Já faz um tempo que conheço Godot.
(Pausa silenciosa e demorada)
Sendo sincero, não sei quando o conheci.
Nem onde.
Nem como.
Se duvidar, nem sei se conheço Godot.
Conheço?
Mas isso não importa.
O que importa é que a história humana é efetivamente a realização de Godot, quer ele exista em si, quer não, quer o conheçamos, quer não. As classes (riso) costumaram lutar por Godot, e não contra ele.
Godot pré-moderno
Suspeito que sem Godot não seríamos o que somos.
Não foi fácil deixar a condição animal, era preciso acreditar em algo, era preciso a partir desse algo dizer quem ou o que somos.
Godot apresentou-se então como sagrado.
Nas primeiras comunidades tribais (nômades) Godot era totem.
Nas comunidades agrárias em que se produziu excedente, em que surgiu um Estado, Godot personificou-se em homem: homem e sagrado eram uma só e mesma coisa. Isso em alguns lugares e tempos, noutros havia uma distinção: homem não era sagrado, mas mantinha relações com o sagrado, e isso fazia do homem um intermediário entre a criatura e o criador, meio-besta e meio-Deus.
Nossa época possuiu um protótipo. Alguns homens antes de nós conheceram nosso Godot, mas este ainda era uma criança, ainda germinava e esteve à margem do Godot de tais homens. Tais homens foram os precursores da filosofia, da política e das leis humanas, racionais, postas em discussão coletiva – ao menos entre os seus (cidadãos).
Quando digo homem estou partindo do que fomos e somos: o homem é o sujeito, e a mulher, um apêndice, o não-sujeito.
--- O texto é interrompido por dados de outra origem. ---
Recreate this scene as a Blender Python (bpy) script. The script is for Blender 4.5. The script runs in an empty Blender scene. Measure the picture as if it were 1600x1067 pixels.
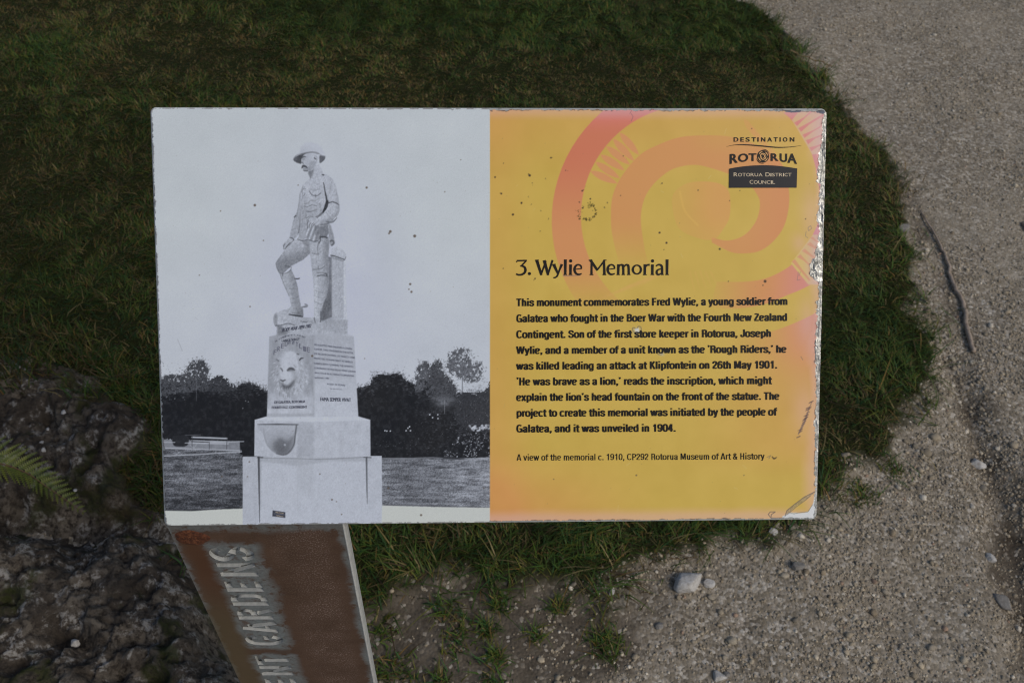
import bpy, math, random
import numpy as np
from mathutils import Vector, Matrix

# ------------------------------------------------------------------ camera, sky, sun, exposure
SC = bpy.context.scene
F = 1400.0                                    # focal length in photograph pixels (1600 wide)
CAM = np.array([0.0, 0.0, 1.6])
def cray(px, py): return np.array([(px - 800) / F, -(py - 533.5) / F, -1.0])
_n = cray(734, 1833); _up = -_n / np.linalg.norm(_n)
_f = np.array([0, 0, -1.0]); _y = _f - _up * _f.dot(_up); _y /= np.linalg.norm(_y)
_x = np.cross(_y, _up)
RM = np.array([_x, _y, _up])                  # camera -> world
cd = bpy.data.cameras.new('camera'); cam = bpy.data.objects.new('camera', cd)
SC.collection.objects.link(cam); SC.camera = cam
cd.sensor_width = 36; cd.lens = 36 * F / 1600; cd.clip_start = 0.02; cd.clip_end = 1000
M4 = Matrix([list(RM[i]) + [CAM[i]] for i in range(3)] + [[0, 0, 0, 1]])
cam.matrix_world = M4
cd.dof.use_dof = True; cd.dof.focus_distance = 0.76; cd.dof.aperture_fstop = 16

W = bpy.data.worlds.new('World'); SC.world = W; W.use_nodes = True
SUN_EL, SUN_AZ = 44.0, 128.0                  # degrees; azimuth clockwise from +Y
nt = W.node_tree; bg = nt.nodes['Background']
sky = nt.nodes.new('ShaderNodeTexSky'); sky.sky_type = 'NISHITA'; sky.sun_disc = False
sky.sun_elevation = math.radians(SUN_EL); sky.sun_rotation = math.radians(SUN_AZ)
sky.air_density = 1.0; sky.dust_density = 2.0
nt.links.new(sky.outputs[0], bg.inputs[0]); bg.inputs[1].default_value = 0.07
sd = bpy.data.lights.new('sun', 'SUN'); sd.energy = 1.1; sd.angle = math.radians(22); sd.color = (1, .93, .82)
sun = bpy.data.objects.new('sun', sd); SC.collection.objects.link(sun)
_s = Vector((math.sin(math.radians(SUN_AZ)) * math.cos(math.radians(SUN_EL)),
             math.cos(math.radians(SUN_AZ)) * math.cos(math.radians(SUN_EL)), math.sin(math.radians(SUN_EL))))
sun.rotation_euler = _s.to_track_quat('Z', 'Y').to_euler()
SC.view_settings.view_transform = 'Standard'; SC.view_settings.look = 'None'
SC.view_settings.exposure = 0.14; SC.view_settings.gamma = 1.0

SC.cycles.filter_width = 1.15
rng = np.random.default_rng(11); random.seed(5)
COL = SC.collection

# ------------------------------------------------------------------ helpers
def ray(px, py): return RM @ cray(px, py)
def G(px, py, z=0.0):
    d = ray(px, py); return CAM + d * ((z - CAM[2]) / d[2])
def link(o, parent=None):
    COL.objects.link(o)
    if parent: o.parent = parent
    return o
def tag(o, label=None, cat=None, group=None, kind=None):
    if label: o['label'] = label
    if cat: o['category'] = cat
    if group: o['group'] = group
    if kind: o['kind'] = kind
    return o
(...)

Isso é quase universal em nossa até então pré-história. Pré-história porque nunca fomos, e nem somos, a partir de nós mesmos, mas sempre a partir de Godot. Godot é o verdadeiro sujeito.
Godot, como ser de múltiplas facetas no tempo, não possui caráter único, uma identidade absoluta, mas relativa a um tempo, a uma organização social humana, embora reine absoluto em tal espaço-tempo relativo.
Todas essas facetas de Godot não possuem nem metade da força que Ele conheceu em nossa época.
Godot moderno
O Godot de nosso tempo, o Godot moderno, surge da ruptura com o Godot absoluto-transcendente medieval – nesse tempo Godot era Deus – e a partir da retomada do Godot antigo-clássico. A criança, o embrião que nos tempos antigos germinou – e até pode crescer – e que se manteve à margem nos tempos medievais, em nossa época encontrou seu verdadeiro pai, o trabalho, e não possuiu obstáculos. Estava ligada a grande máquina, nem Deus a podia parar, teve de ser uma engrenagem.
Para ser mais claro, o valor, o Godot que perpassou tímido os tempos antigos e medievais (com funções simbólicas e sacrificiais), ao encontrar-se com o trabalho na modernidade tornou-se capital, e a sociedade que se fundou a partir dele foi chamada Capitalismo.
Cristo realizou o milagre do concreto ao multiplicar pães e peixes, o valor realizou o milagre da abstração: encarnado no dinheiro, tendo o trabalho como substância e o capital como dinâmica, reproduziu a si mesmo.
O desenvolvimento técnico-científico de nossa época é produto da concorrência e da necessidade suicida que a sociedade mercantil-capitalista tem de sempre apontar para além de si mesma. Nesse percurso, o Capitalismo pariu seu próprio coveiro: a automação. Com ela o trabalho tornou-se supérfluo, e o grande mal da época contemporânea não é a exploração, mas a falta dela. Com isso, o próprio valor enquanto relação social tornou-se supérfluo e o capital perdeu sua substância, daí o papel dos mercados financeiros, do capital fictício.
Hoje, Godot encontra-se em crise. Godot enquanto tal ou Godot moderno? O Godot moderno está em fase terminal, está moribundo, não há horizontes para ele, e ele não voltará a expandir-se, pois já consumiu seu futuro enquanto crédito-dívida. O Godot enquanto tal encontra-se em crise porque somos os primeiros “homens” a terem consciência de suas peripécias e porque a mais destrutiva de suas facetas, ao deparar-se com sua crise terminal (interna – lógica – e externa – ecológica), coloca-nos duas possibilidades: a emancipação ou a barbárie.